As with the first movie, most of the story is told through selections from Abba’s deep library, but a foreseeable problem is that the first movie went all-out using most of their most recognizable tracks. HWGA reprises a few, including the titular “Mamma Mia,” but tries to use them in a different context. The soundtrack is a mixture of big hits they missed in the first film — “Waterloo,” “Knowing Me, Knowing You,” “Fernando” — and less bombastic selections like “Andante, Andante” and “Angel Eyes.” Slower songs, especially “My Love, My Life,” are used to great effect.
Good songs, more songs, maybe too many songs. The more somber and emotionally complex set of track selections informs a story that shoots for more difficult subject matter (grief, legacy, motherhood), which makes most of the movie less incessantly joyful than the first to mixed results — nobody comes to see Mamma Mia! to feel sad — and ultimately the ending does bring the two storylines together with a satisfying emotional sweep involving Cher (a newcomer to the franchise), Streep, “Fernando” and “My Love, My Life.” But the preceding two hours of endless dancing and music kind of takes a toll. You’ll still get goosebumps when the bigger numbers play and the budget is on full display. Peaks and valleys. Whether or not the movie “earns” its final moments feels irrelevant. There’s no denying the story is slowly paced, poorly edited and dragging where it should sprint. It manages to land the tearjerking conclusion anyway. All credit to the performers, old and new.
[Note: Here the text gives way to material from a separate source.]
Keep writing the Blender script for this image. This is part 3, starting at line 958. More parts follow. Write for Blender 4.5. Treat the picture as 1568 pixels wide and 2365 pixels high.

Speaking of: Cher. She’s heavy in the advertising but largely an absent presence up until her grand entrance at the end of the movie, where her actual singing talent is like an atom bomb on the rest of the movie. No disrespect to Seyfried or James; they carry the movie and it largely belongs to them, and any musical numbers involving them are great. But when Cher shows up and the plot contrivances finally arrive (after being spotted a mile away) to bring her into a performance of “Fernando” with Andy Garcia, this year’s most lovable silver fox, any qualms reaching this point kind of melt away. She can sing.
I have no feelings one way or the other about the original film but had the pleasure of seeing it with my aunt, who is a big fan. She was pleased by HWGA’s fidelity to Donna’s backstory as described in the first movie. There is no big twist here: It’s a straightforward recollection of how Donna met the men who would become her daughter’s fathers. Each of the young actors are relatively interchangeable, pretty and bland, but maybe that’s because James really is such a delightful presence. It’s not every actress who is tasked with portraying a young version of Meryl Streep. I think she surpasses the challenge.
My aunt was also pleased with the movie as a whole, the final cathartic moments and the subsequent full-cast final performance of “Super Trouper.” I left the theater pretty happy, too. It’s a well-balanced ending and a fun movie, a sequel that builds and expands on the original without quite matching the sense of fun and energy. It’s for the better. You can’t recreate something like Mamma Mia! for those who cherish it, but Mamma Mia! Here We Go Again is a sequel that really tries to tackle the next stage of its characters’ lives, without cannibalizing the original.